224 A.D. 448 | N.Y. App. Div. | 1928

Clark, J.

This action is brought to recover a penalty under section 12 of the Transportation Corporations Law.

The defendant is a domestic corporation supplying electricity to inhabitants of the city of Utica, and on the 13th day of January, 1928, plaintiff was one of .its customers receiving electric current at his premises 131 Lafayette street in that city. On or about said date defendant, without plaintiff’s consent, discontinued the service at said premises, and plaintiff claims it was an unlawful proceeding, and he brings this action for the penalty prescribed by statute.

The defendant by. the 3d paragraph of its amended answer alleged as a defense that it discontinued its electric light service to plaintiff solely because he refused and neglected to pay defendant the remuneration due for electric light service previously supplied to him.

The court on motion of plaintiff under rule 109 of the Rules of Civil Practice struck out this defense as being insufficient in law.

It appears by the 4th paragraph of the amended answer that between September 24,1925, and June 3,1926, defendant furnished *449electric light service to plaintiff at his request at his premises in Oswego street, Utica, of the value of forty-four dollars and forty-six cents, for which plaintiff has refused to pay, which amount defendant alleges was due it from plaintiff when the service was discontinued at Lafayette street.

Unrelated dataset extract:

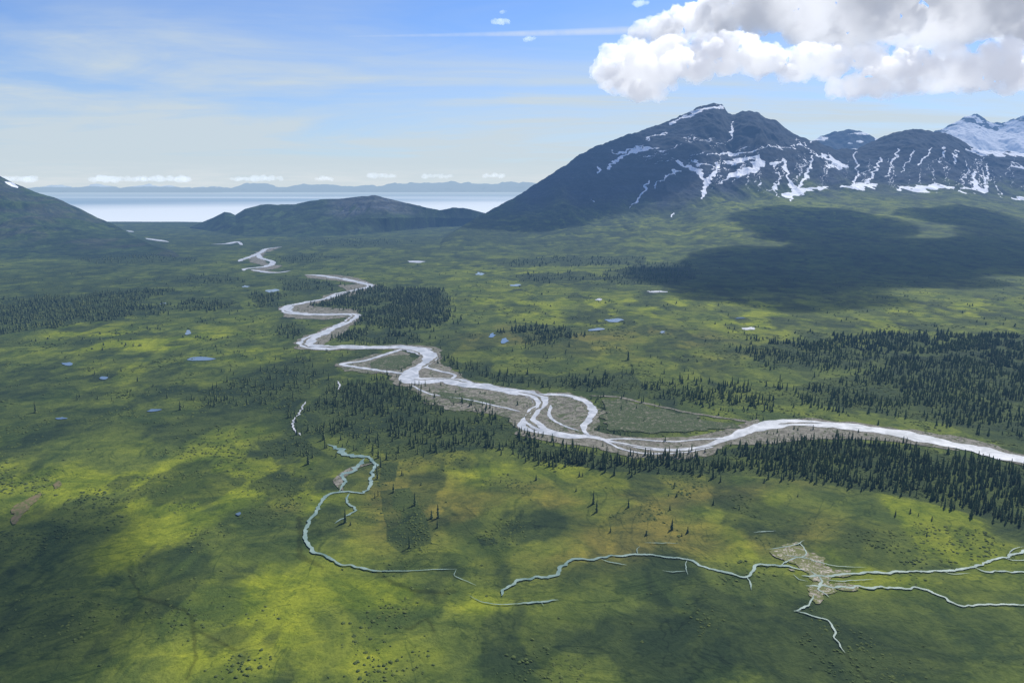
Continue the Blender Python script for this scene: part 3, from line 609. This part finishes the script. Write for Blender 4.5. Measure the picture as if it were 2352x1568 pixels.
for (x,y,key,s) in rest:
    far=math.hypot(x,y)>1500
    v,f=lowv[5+random.randrange(3)] if far else lowv[random.randrange(5)]
    hh=s*random.uniform(4.,15.);a=random.uniform(0,6.28);c,sn=math.cos(a),math.sin(a);wd=hh**.6*3.7*random.uniform(.75,1.3)*(1.4 if far else 1)
    VV.append(np.column_stack([(v[:,0]*c-v[:,1]*sn)*wd+x,(v[:,0]*sn+v[:,1]*c)*wd+y,v[:,2]*hh-.4]));FF.append(f+off);off+=len(v)
o=put('spruce_forest',np_mesh('spruce_forest',np.concatenate(VV),np.concatenate(FF),False),M['needle'])
tag(o,'distant dark spruce woods scattered over the valley','forest',kind='stuff')
# shrubs
def blob(seed):
    rg=random.Random(seed);V=[(0,0,1.)];k=6
    for z,q in((.7,.7),(.05,1.)):
        for j in range(k): a=(j+(.5 if z<.5 else 0))/k*6.283;V.append((math.cos(a)*q*rg.uniform(.5,1.3),math.sin(a)*q*rg.uniform(.5,1.3),z*rg.uniform(.5,1.2)))
    Fc=[(0,1+j,1+(j+1)%k) for j in range(k)]
    for j in range(k): A=1+j;B=1+(j+1)%k;Fc+=[(A,A+k,B),(B,A+k,B+k)]
    return np.array(V),np.array(Fc)
bl=[blob(k) for k in range(6)]
n=90000;qx=RNG.uniform(-60,2420,n);qy=640+980*RNG.random(n)**1.1
x,y=gpt(qx,qy);ind=np.zeros(n)
for k,(poly,_) in T.items(): ind+=pip(poly,qx,qy)
ind+=pip([(1375,915),(1500,935),(1715,978),(1520,1003),(1370,985)],qx,qy)*2
dk=np.zeros(n)
for cx,cy,rx,ry,a in DK: dk+=a*np.exp(-((qx-cx)/rx)**2-((qy-cy)/ry)**2)
cl=fbm(x/45,y/60,131,6)
pr=.8*sm(.52,.68,cl)+.2*np.clip(dk,0,1)*sm(.4,.6,cl)+.7*(ind>0)+.004
pr*=1-.75*sm(1100,1350,qy)
ok=RNG.random(n)<pr
x=x[ok];y=y[ok];keep=np.ones(len(x),bool)
for Q,w in WATER:
    if w.mean()<3: Qs=Q[::8];ws=w[::8]
    else: Qs=Q[::3];ws=w[::3]
    for i in range(0,len(x),3000):
        d=np.hypot(x[i:i+3000][:,None]-Qs[:,0],y[i:i+3000][:,None]-Qs[:,1])-ws-2;keep[i:i+3000]&=(d.min(1)>0)
x=x[keep];y=y[keep]
VV=[];FF=[];off=0
for a,b in zip(x,y):
    v,f=bl[random.randrange(6)];s=(.4+1.0*random.random()**2.5)*min(2.,max(.85,math.hypot(a,b)/800))
    VV.append(np.column_stack([v[:,0]*s*1.5+a,v[:,1]*s*1.5+b,v[:,2]*s*.7-.35]));FF.append(f+off);off+=len(v)
tag(put('willow_scrub',np_mesh('willow_scrub',np.concatenate(VV),np.concatenate(FF),False),M['shrub']),'low willow scrub dotted over the valley floor','shrubs',kind='stuff')
# ---------- clouds
def ico(sub):
    bm=bmesh.new();bmesh.ops.create_icosphere(bm,subdivisions=sub,radius=1)
    V=np.array([v.co[:] for v in bm.verts]);Fc=np.array([[v.index for v in f.verts] for f in bm.faces]);bm.free();return V,Fc
IV,IF=ico(2)
bmesh_del=[]
def cloud(name,blobs,vox,disp,mat,label,flat=.75,group=None,fine=()):
    VV=[];FF=[];off=0
    for (x,y,z,r) in blobs:
        VV.append(IV*np.array([r,r,r*flat])+np.array([x,y,z]));FF.append(IF+off);off+=len(IV)
    me=np_mesh(name,np.concatenate(VV),np.concatenate(FF),True)
    o=bpy.data.objects.new(name,me);C.objects.link(o)
    def dis(L):
        for sz,st in L:
            tx=bpy.data.textures.new('c','CLOUDS');tx.noise_scale=sz;tx.noise_depth=4
            d=o.modifiers.new('d','DISPLACE');d.texture=tx;d.texture_coords='GLOBAL';d.strength=st;d.mid_level=.42
    md=o.modifiers.new('r','REMESH');md.mode='VOXEL';md.voxel_size=vox
    dis(disp)
    md=o.modifiers.new('r2','REMESH');md.mode='VOXEL';md.voxel_size=vox
    dis(fine)
    dg=bpy.context.evaluated_depsgraph_get();nm=bpy.data.meshes.new_from_object(o.evaluated_get(dg))
    o.modifiers.clear()
    bm=bmesh.new();bm.from_mesh(nm);seen=set();best=[]
    for v in bm.verts:
        if v.index in seen: continue
        st=[v];comp=[v];seen.add(v.index)
        while st:
            q=st.pop()
            for e in q.link_edges:
                z=e.other_vert(q)
                if z.index not in seen: seen.add(z.index);st.append(z);comp.append(z)
        if len(comp)>len(best):
            if best: bmesh_del.extend(best)
            best=comp
        else: bmesh_del.extend(comp)
    bmesh.ops.delete(bm,geom=list(bmesh_del),context='VERTS');bmesh_del.clear()
    bm.to_mesh(nm);bm.free()
    o.data=nm;nm.materials.clear();nm.materials.append(mat)
    nm.polygons.foreach_set('use_smooth',np.ones(len(nm.polygons),bool))
    tag(o,label,'cloud',group);return o
def cb(px,py,Y,rpx):
    x,y,z=dpt(px,py,Y);return (x,y,z,rpx*Y/F)
rg=random.Random(5)
def fill(lst,Y,n,dy=400,small=.16):
    out=[]
    for i,(px,py,r) in enumerate(lst):
        out.append(cb(px,py,Y+rg.uniform(-dy,dy)*.25,r))
        for k in range(n):
            a=rg.uniform(0,6.28);q=r*rg.uniform(.7,1.25)
            out.append(cb(px+math.cos(a)*q,py+math.sin(a)*q*.6,Y+rg.uniform(-dy,dy),r*rg.uniform(small,.4)))
    return out
dispL=[(420,220),(170,180)];fineL=[(120,140),(50,90)]
cloud('cumulus_cloud',fill([(1400,175,28),(1450,150,46),(1485,192,42),(1530,132,42),(1600,142,40),(1680,122,44),(1760,142,34),(1830,148,36),(1910,140,36),(2000,135,30)],9000,16),24,dispL,M['cloud'],'bright white cumulus arm reaching left above the mountain peak',fine=fineL)
cloud('cumulus_cloud',fill([(1470,74,12),(1520,70,18),(1570,62,26),(1640,45,42),(1700,10,60),(1800,-5,80),(1900,20,85),(1990,35,75),(2080,10,90),(2180,30,75),(2260,10,90),(2380,20,90),(2000,-80,110),(2250,-100,120),(1750,-70,80),(2500,0,110)],10500,16),36,[(600,320),(200,240)],M['dark'],'huge grey bottomed cumulus filling the upper right corner',fine=[(140,200),(60,120)])
low=[(1925,203,22),(1965,198,28),(2010,192,32),(2055,186,36),(2100,178,40),(2150,172,42),(2200,168,44),(2250,166,44),(2300,166,44),(2350,164,44),(2400,164,46),(2460,162,46),(2090,138,30),(2180,132,32),(2300,126,34),(2020,160,28)]
cloud('cumulus_cloud',fill(low,8800,12,250),24,[(420,120),(170,120)],M['cloud'],'flat bottomed white cumulus under the huge cloud at the right edge',.8,fine=fineL)
zc=2300.;off_=np.array([SD[0],SD[1]])*zc/SD[2]  # clouds out of view, set sunward of the shadows they cast
bb=[]
for (px,py,r) in [(1840,690,170),(1960,680,150),(1700,660,170),(1850,650,330),(1650,635,240),(2050,640,330),(1500,630,150),(1750,610,380),(2050,600,450),(1900,570,420),(1800,555,350),(2250,600,350),(2350,580,300),(2200,560,300)]:
    x,y=gpt(px,py);bb.append((x+off_[0],y+off_[1],zc,r))
cloud('cumulus_cloud',bb,50,[(600,420),(220,200),(90,70)],M['shade'],'unseen cloud overhead shading the right slope',.5)
bb=[]
for (px,py,r) in [(60,1400,100),(-60,1300,120),(90,1510,90),(-150,1450,150)]:
    x,y=gpt(px,py);bb.append((x+off_[0],y+off_[1],zc,r))
cloud('cumulus_cloud',bb,40,[(300,140),(100,60)],M['shade'],'unseen cloud overhead shading the lower left meadow',.4)
bb=[];zd=2900.  # cloud added out of view so its shadow darkens the mountain flank
for (px,py,Y,r) in [(1130,520,4900,300),(1190,500,5300,380),(1260,470,5800,420),(1330,430,6200,430),(1400,430,6000,420),(1470,440,5800,350),(1330,500,5400,380),(1230,530,4900,300)]:
    x,y,z=dpt(px,py,Y);k_=(zd-z)/SD[2];bb.append((x+SD[0]*k_,y+SD[1]*k_,zd,r))
cloud('cumulus_cloud',bb,50,[(600,300),(220,160)],M['shade'],'unseen cloud added to darken the long left flank of the right mountain',.4)
for (px,py,r,lb) in [(1150,50,22,'small wispy cloud above the contrail'),(1216,90,16,'small wispy cloud just under the contrail'),(1155,27,9,'tiniest wisp near the top of the sky'),(1472,8,20,'small wisp at the top edge left of the huge cloud')]:
    cloud('wispy_cloud',fill([(px-r*.7,py+1,r*.3),(px-r*.3,py,r*.4),(px+r*.1,py,r*.42),(px+r*.7,py-1,r*.3)],12000,3,60,.22),12,[(150,30),(60,20)],M['wisp'],lb,.6,fine=[(60,45)])
for i,(px,py,w,h,lb) in enumerate([(60,414,140,11,'pale low cloud bank at the far left over the sea'),(230,414,120,10,'pale low cloud bank above the snow capped range'),(400,414,130,10,'pale low cloud bank over the left of the sea'),(590,413,90,9,'pale low cloud bank above the start of the blue range'),(750,413,50,7,'small low cloud left of the middle of the sea horizon'),(865,406,48,8,'small puffy cloud above the low hill'),(1010,407,80,7,'long puffy cloud above the blue range'),(1140,406,48,7,'small puffy cloud next to the right mountain flank')]):
    bb=[];nn_=int(w/3)
    for k in range(nn_):
        u=-1+2*k/(nn_-1);q=h*(1-.5*abs(u))*rg.uniform(.45,1.15);bb.append(cb(px+u*w,py+rg.uniform(-2,1)-q*.3,48000+i*500+rg.uniform(-300,300),q))
    cloud('low_cloud',bb,60,[(700,60)],M['farcloud'],lb,.75,fine=[(400,200),(160,110)])
# contrail
m=NT('contrail_vapour');tc=m.n('ShaderNodeTexCoord').outputs['UV'];sp=m.n('ShaderNodeSeparateXYZ');m.l(tc,sp.inputs[0])
a=m.math('MULTIPLY',m.math('SUBTRACT',sp.outputs[1],.5),2.);a=m.math('SUBTRACT',1.,m.math('MULTIPLY',a,a))
a=m.math('MULTIPLY',a,m.ramp(m.noise(.0008,5,.6),.25,.6,.3,1.));a=m.math('MULTIPLY',a,m.ramp(sp.outputs[0],0,.5,.05,.55))
d=m.n('ShaderNodeEmission');d.inputs[0].default_value=(.75,.82,.9,1);tr=m.n('ShaderNodeBsdfTransparent');mx=m.n('ShaderNodeMixShader')
m.l(a,mx.inputs[0]);m.l(tr.outputs[0],mx.inputs[1]);m.l(d.outputs[0],mx.inputs[2]);m.l(mx.outputs[0],m.out.inputs[0])
K=30;V=[];
for i in range(K):
    u=i/(K-1);px_=790+u*760;py_=84-u*20+4*math.sin(u*2.5);w_=1.5+11*u
    for s in(-1,1): V.append(dpt(px_,py_+s*w_,32000))
fc=np.array([[2*i,2*i+2,2*i+3,2*i+1] for i in range(K-1)]);me=np_mesh('contrail',np.array(V),fc)
uv=me.uv_layers.new(name='UV')
for p in me.polygons:
    for li in p.loop_indices:
        vi=me.loops[li].vertex_index;uv.data[li].uv=((vi//2)/(K-1),vi%2)
tag(put('contrail',me,m.m),'thin white contrail streaking left from the big cloud','contrail')
# ---------- camera, sun, sky
cam=bpy.data.cameras.new('camera');co=bpy.data.objects.new('camera',cam);C.objects.link(co)
cam.sensor_width=36;cam.lens=26;cam.clip_start=5;cam.clip_end=400000
co.location=(0,0,H);co.rotation_euler=(math.pi/2-PITCH,0,0);bpy.context.scene.camera=co
su=bpy.data.lights.new('sun','SUN');su.energy=5.;su.angle=math.radians(.5);su.color=(1,.96,.88)
so=bpy.data.objects.new('sun',su);C.objects.link(so);so.rotation_euler=Vector(SD).to_track_quat('Z','Y').to_euler()
w=bpy.data.worlds.new('World');bpy.context.scene.world=w;w.use_nodes=True;t=w.node_tree;t.nodes.clear()
class WN(NT):
    def __init__(s): s.t=t
q=WN();out=q.n('ShaderNodeOutputWorld');bg=q.n('ShaderNodeBackground')
sk=q.n('ShaderNodeTexSky',sky_type='NISHITA');sk.sun_disc=False;sk.sun_elevation=SUN_EL;sk.sun_rotation=SUN_AZ;sk.altitude=300;sk.dust_density=.3;sk.ozone_density=2.
skc=q.mix(1.,sk.outputs[0],(.66,.92,1.38),'MULTIPLY')
tc=q.n('ShaderNodeTexCoord').outputs['Generated'];sp=q.n('ShaderNodeSeparateXYZ');q.l(tc,sp.inputs[0])
dz=q.math('ADD',q.math('MAXIMUM',sp.outputs[2],0.),.10)
cx=q.n('ShaderNodeCombineXYZ');q.l(q.math('DIVIDE',sp.outputs[0],dz),cx.inputs[0]);q.l(q.math('DIVIDE',sp.outputs[1],dz),cx.inputs[1])
n1=q.noise(.50,6,.58,vec=q.scale(cx.outputs[0],.6,1.1,1),dist=1.);n2=q.noise(1.5,5,.6,vec=q.scale(cx.outputs[0],.6,1.2,1),dist=1.)
veil=q.math('MULTIPLY',q.ramp(n1,.36,.64),q.ramp(sp.outputs[2],.30,.12,0.,1.))
veil=q.math('MULTIPLY',veil,q.ramp(n2,.3,.66,.4,1.));veil=q.math('ADD',veil,q.ramp(sp.outputs[2],.19,.02,0.,.75),True)
colr=q.mix(q.math('MULTIPLY',veil,.92),skc,(6.0,6.9,7.5))
nb=q.noise(1.,6,.65,vec=q.scale(tc,14.,14.,150.))
bd=q.math('MULTIPLY',q.ramp(sp.outputs[2],-.002,.006),q.ramp(sp.outputs[2],.034,.012));bd=q.math('MULTIPLY',bd,q.ramp(nb,.40,.6,.3,.8))
colr=q.mix(bd,colr,(7.0,7.6,8.0))
q.l(colr,bg.inputs[0]);bg.inputs[1].default_value=.1;q.l(bg.outputs[0],out.inputs[0])
vs=bpy.context.scene.view_settings;vs.view_transform='Standard';vs.look='None';vs.exposure=0;vs.gamma=1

Plaintiff denies any prior indebtedness to defendant. The sole question to be determined here is whether under sections 12 and 15 of the Transportation Corporations Law (as amd. by Laws of 1926, chap. 762), electric service can be withheld from a customer at one location because of an unpaid bill for service rendered the same customer at another location.

Section 12 of the Transportation Corporations Law provides that Upon written application of the owner or occupant of any building within one hundred feet of any main of a * * * gas and electric corporation * * * and payment by him of all money due from him to the corporation, it shall supply * * * electricity as may be required for lighting such building * * And section 15 provides that “ If any person supplied with * * * electric light by any such corporation shall neglect or refuse to pay the rent or remuneration due for the same * * * such corporation may discontinue the supply of * * * electric light to the premises of such person.”

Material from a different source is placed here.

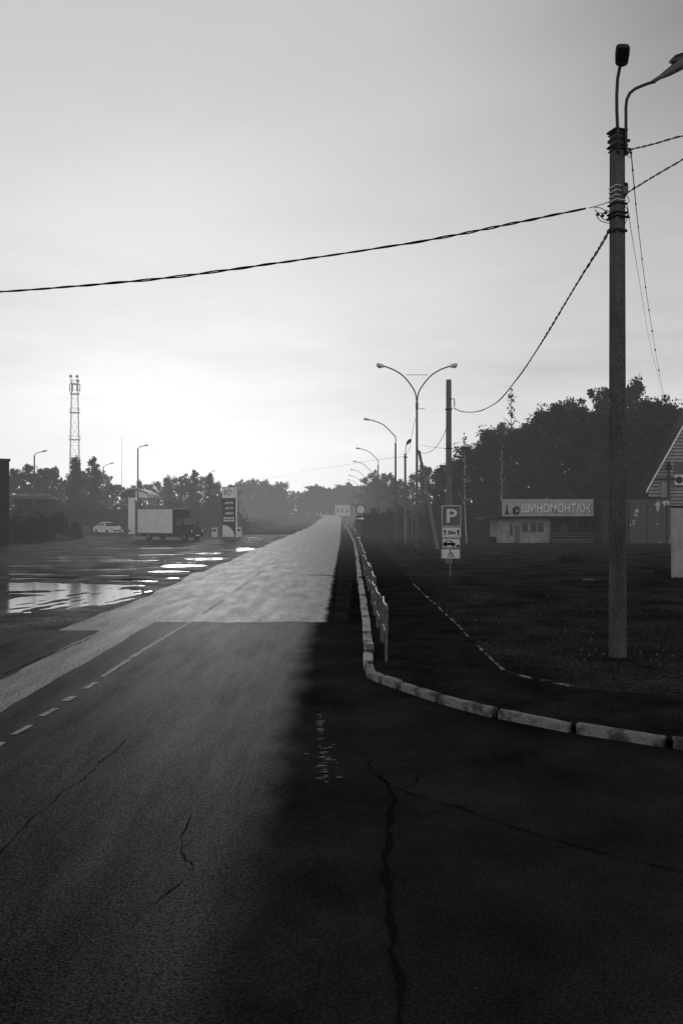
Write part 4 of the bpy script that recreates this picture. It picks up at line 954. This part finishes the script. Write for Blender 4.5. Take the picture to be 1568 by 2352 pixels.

There is nothing in the statute limiting the right to discontinue service to any particular premises. It says that a property owner is entitled to service upon payment by him of all money due from him to the corporation, and if any such person shall refuse to pay an amount due, the corporation has the right to discontinue service, but there is nothing in the statute limiting this right to any particular building or premises, and we have no right to read into the statute something that it does not contain, and which it was clearly not intended to contain. Before a person can command service from an electric light company he must pay all money due the corporation, and if he fails to pay the latter may discontinue service. That is what the statute says and the meaning is perfectly clear.

Defendant concededly cut off plaintiff’s supply at his Lafayette street premises. It seeks to justify that action by alleging in paragraph 3 of its amended answer that plaintiff refused to pay a just claim for prior service. The burden rests on defendant to justify its act, and the way to do it is to allege and prove the indebtedness and plaintiff’s refusal to pay. (Hollander v. Westchester Lighting Co., 79 Misc. 646] Levine v. Brooklyn Union Gas Co., 146 App. Div. 464.)

*450The old case of People ex rel. Kennedy v. Manhattan Gas Light Co. (45 Barb. 136) is authority for the proposition that if a customer of a gas or electric light company refuses to pay a just bill owing the company for service, the latter may refuse service and this right is not limited to any particular premises. If a customer owes nothing to a company and otherwise complies with the terms of the statute, he is entitled to service. If there is money due from the customer to the company and he neglects and refuses to pay, the company cannot be required to furnish service.

It is not important that plaintiff alleges and may, as part of his case, undertake to prove that he was not indebted to the company. That should not preclude defendant from alleging and attempting to prove a justification for its acts in discontinuing plaintiff’s service, for the statute does not limit the right of the company to discontinue service to the particular building or premises where the default occurred.

The order so far as appealed from should be reversed on the law, with ten dollars costs and disbursements, and the motion denied, with ten dollars costs.

All concur. Present — Hubbs, P. J., Clark, Crouch, Taylor and Sawyer, JJ.

Order, so far as appealed from, reversed on the law, with ten dollars costs and disbursements, and motion denied, with ten dollars costs.